Yep. Watching the younger generation overcome the arrogance that is a natural part of youth is always interesting. Of course, they'll never admit that they were arrogant in the first place, but watching them change as they age is still interesting. And sometimes, entertaining.
sadly true. In all fairness we have to admit, though, that oldtimers can be fairly arrogant, too. I really loathe the I-am-older-and-therefore-know-everything-better phase.
Not being "old" (i.e. over seventy years of age) I suppose "older" (i.e. not old but also not young) means people like myself, I thought I might as well put my two cents into this thread: Young is that which is not old; young is the cheese that hasn't found it's taste, the wine that is merely grape-juice, the car you'd scrap rather than sell to a collector, the music that hasn't been muzak'ed, the TV-series that still runs, the candle you've just lit, Kirk before The Motion Picture, the bread that is still edible, the fashion some would call outrageous, the technology children -but not their parents- understand and use... young is the 'before', where mature is the 'after'... I think I better read the rest of the thread now. ETA: Having done that (read the rest of the thread) I feel I should add that old is what you are in the process of becoming when you notice that you have more in common with your parents than you have differences
Anyone who is at least 5 years younger than me. Yeah... D: Oh and anyone born in the '90s or later... When people at my job say they were not born in the 1980s or earlier (1990+) I'm always like WTF I'M OLD. For reference, I was born in 1986.

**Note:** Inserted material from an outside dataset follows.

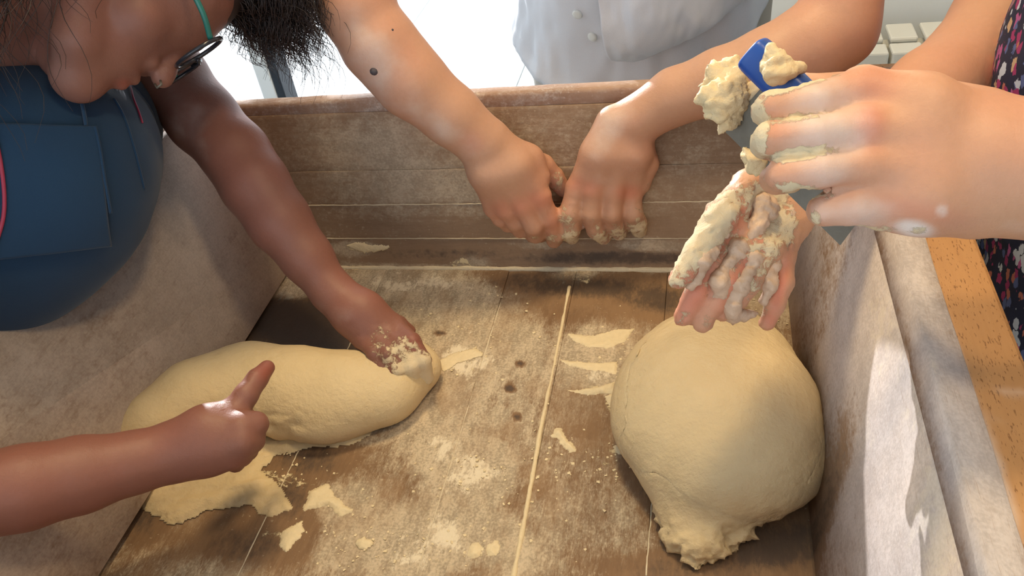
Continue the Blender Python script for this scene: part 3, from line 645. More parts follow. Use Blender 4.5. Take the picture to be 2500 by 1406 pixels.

There will come a day, if it hasn't already, when young people will start posting on this BBS who were born in the year the older posters signed up.
As we used to say when I was young: We are the people our parents always warned us about TD, you keep surprising me. You're pretty wise for someone that young.
If you don't remember September 11th, if you have to ask me "what year was that?" or can't tell me what you were doing, you are young. That means, anyone under say 18 years old is young. I'm 30 and starting to feel my age. When I listen to popular music, I think "God, this is terrible! Say something worthwhile!" I look at the ages on alcohol or a pack of smokes (1993 and 1996) and I think about how many things I have in my apartment older than someone who can buy alcohol. I will freak out in 4 years when there are adults, 18-year-olds, that don't remember the 20th century.
how about leaving the coast behind and spend a while in a mountaneous region? We have frosty winters, snow, tourists, Christmas markets, endless forrests, high-calory food and a gazillion sorts of beer.